Problem description: Transcribe the material exactly. Images do not belong in the copy.

Data section:
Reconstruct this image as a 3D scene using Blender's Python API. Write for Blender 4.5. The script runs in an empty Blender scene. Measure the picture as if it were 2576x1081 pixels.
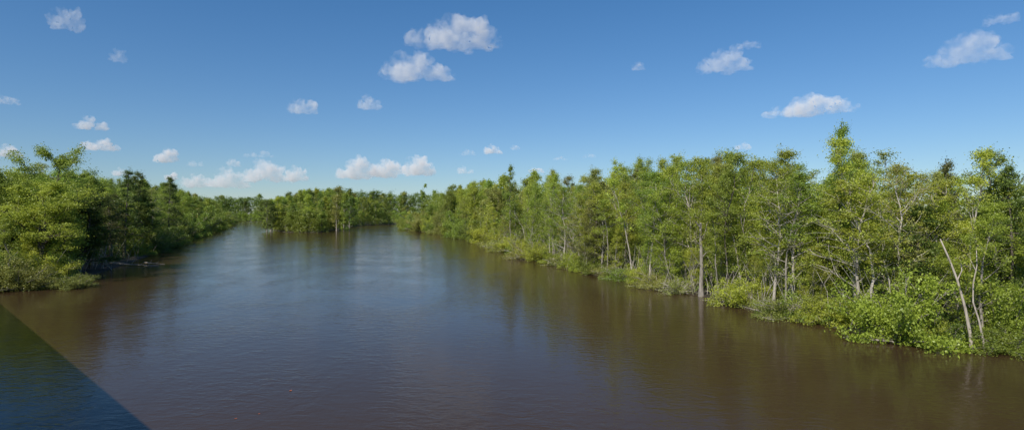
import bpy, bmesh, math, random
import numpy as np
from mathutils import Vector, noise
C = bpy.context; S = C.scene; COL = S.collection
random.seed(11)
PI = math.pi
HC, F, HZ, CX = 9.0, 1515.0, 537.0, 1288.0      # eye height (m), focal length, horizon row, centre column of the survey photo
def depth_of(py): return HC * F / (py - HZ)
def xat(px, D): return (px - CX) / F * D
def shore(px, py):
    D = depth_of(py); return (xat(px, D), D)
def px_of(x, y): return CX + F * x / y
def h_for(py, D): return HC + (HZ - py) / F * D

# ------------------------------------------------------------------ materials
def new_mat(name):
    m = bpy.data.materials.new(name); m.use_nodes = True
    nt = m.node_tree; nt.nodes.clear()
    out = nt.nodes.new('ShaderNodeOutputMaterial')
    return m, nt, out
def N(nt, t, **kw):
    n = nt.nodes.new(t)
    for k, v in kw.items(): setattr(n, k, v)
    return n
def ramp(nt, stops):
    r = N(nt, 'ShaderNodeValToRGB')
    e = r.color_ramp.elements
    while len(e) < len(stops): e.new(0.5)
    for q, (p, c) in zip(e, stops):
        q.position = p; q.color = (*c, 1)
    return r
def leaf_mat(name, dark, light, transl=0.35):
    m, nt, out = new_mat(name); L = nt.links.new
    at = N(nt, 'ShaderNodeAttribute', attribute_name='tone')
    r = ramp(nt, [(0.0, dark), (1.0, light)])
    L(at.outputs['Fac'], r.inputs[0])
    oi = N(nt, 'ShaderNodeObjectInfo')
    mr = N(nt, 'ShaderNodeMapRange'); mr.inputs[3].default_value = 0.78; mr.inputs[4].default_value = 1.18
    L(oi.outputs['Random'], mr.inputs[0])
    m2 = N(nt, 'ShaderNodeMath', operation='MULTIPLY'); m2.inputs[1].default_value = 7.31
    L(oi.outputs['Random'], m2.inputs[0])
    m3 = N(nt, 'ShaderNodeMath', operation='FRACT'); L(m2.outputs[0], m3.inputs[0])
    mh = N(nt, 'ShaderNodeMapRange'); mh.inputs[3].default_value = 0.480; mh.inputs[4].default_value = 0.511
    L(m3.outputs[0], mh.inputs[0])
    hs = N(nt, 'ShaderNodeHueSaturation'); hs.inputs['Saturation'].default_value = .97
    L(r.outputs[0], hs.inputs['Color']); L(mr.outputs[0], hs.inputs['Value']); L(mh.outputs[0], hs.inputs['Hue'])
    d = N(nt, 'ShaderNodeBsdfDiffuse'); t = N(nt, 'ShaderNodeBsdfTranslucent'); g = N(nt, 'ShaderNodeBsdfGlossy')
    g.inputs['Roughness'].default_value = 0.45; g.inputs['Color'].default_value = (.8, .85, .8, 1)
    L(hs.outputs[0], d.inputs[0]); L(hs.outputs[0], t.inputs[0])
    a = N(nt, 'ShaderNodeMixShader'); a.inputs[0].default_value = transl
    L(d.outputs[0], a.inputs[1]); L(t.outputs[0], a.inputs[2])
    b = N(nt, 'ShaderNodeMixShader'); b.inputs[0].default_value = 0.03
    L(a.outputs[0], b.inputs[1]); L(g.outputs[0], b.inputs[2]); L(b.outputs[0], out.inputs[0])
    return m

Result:
Reconstruct this image as a 3D scene using Blender's Python API. Write for Blender 4.5. The script runs in an empty Blender scene. Measure the picture as if it were 2576x1081 pixels.
import bpy, bmesh, math, random
import numpy as np
from mathutils import Vector, noise
C = bpy.context; S = C.scene; COL = S.collection
random.seed(11)
PI = math.pi
HC, F, HZ, CX = 9.0, 1515.0, 537.0, 1288.0      # eye height (m), focal length, horizon row, centre column of the survey photo
def depth_of(py): return HC * F / (py - HZ)
def xat(px, D): return (px - CX) / F * D
def shore(px, py):
    D = depth_of(py); return (xat(px, D), D)
def px_of(x, y): return CX + F * x / y
def h_for(py, D): return HC + (HZ - py) / F * D

# ------------------------------------------------------------------ materials
def new_mat(name):
    m = bpy.data.materials.new(name); m.use_nodes = True
    nt = m.node_tree; nt.nodes.clear()
    out = nt.nodes.new('ShaderNodeOutputMaterial')
    return m, nt, out
def N(nt, t, **kw):
    n = nt.nodes.new(t)
    for k, v in kw.items(): setattr(n, k, v)
    return n
def ramp(nt, stops):
    r = N(nt, 'ShaderNodeValToRGB')
    e = r.color_ramp.elements
    while len(e) < len(stops): e.new(0.5)
    for q, (p, c) in zip(e, stops):
        q.position = p; q.color = (*c, 1)
    return r
def leaf_mat(name, dark, light, transl=0.35):
    m, nt, out = new_mat(name); L = nt.links.new
    at = N(nt, 'ShaderNodeAttribute', attribute_name='tone')
    r = ramp(nt, [(0.0, dark), (1.0, light)])
    L(at.outputs['Fac'], r.inputs[0])
    oi = N(nt, 'ShaderNodeObjectInfo')
    mr = N(nt, 'ShaderNodeMapRange'); mr.inputs[3].default_value = 0.78; mr.inputs[4].default_value = 1.18
    L(oi.outputs['Random'], mr.inputs[0])
    m2 = N(nt, 'ShaderNodeMath', operation='MULTIPLY'); m2.inputs[1].default_value = 7.31
    L(oi.outputs['Random'], m2.inputs[0])
    m3 = N(nt, 'ShaderNodeMath', operation='FRACT'); L(m2.outputs[0], m3.inputs[0])
    mh = N(nt, 'ShaderNodeMapRange'); mh.inputs[3].default_value = 0.480; mh.inputs[4].default_value = 0.511
    L(m3.outputs[0], mh.inputs[0])
    hs = N(nt, 'ShaderNodeHueSaturation'); hs.inputs['Saturation'].default_value = .97
    L(r.outputs[0], hs.inputs['Color']); L(mr.outputs[0], hs.inputs['Value']); L(mh.outputs[0], hs.inputs['Hue'])
    d = N(nt, 'ShaderNodeBsdfDiffuse'); t = N(nt, 'ShaderNodeBsdfTranslucent'); g = N(nt, 'ShaderNodeBsdfGlossy')
    g.inputs['Roughness'].default_value = 0.45; g.inputs['Color'].default_value = (.8, .85, .8, 1)
    L(hs.outputs[0], d.inputs[0]); L(hs.outputs[0], t.inputs[0])
    a = N(nt, 'ShaderNodeMixShader'); a.inputs[0].default_value = transl
    L(d.outputs[0], a.inputs[1]); L(t.outputs[0], a.inputs[2])
    b = N(nt, 'ShaderNodeMixShader'); b.inputs[0].default_value = 0.03
    L(a.outputs[0], b.inputs[1]); L(g.outputs[0], b.inputs[2]); L(b.outputs[0], out.inputs[0])
    return m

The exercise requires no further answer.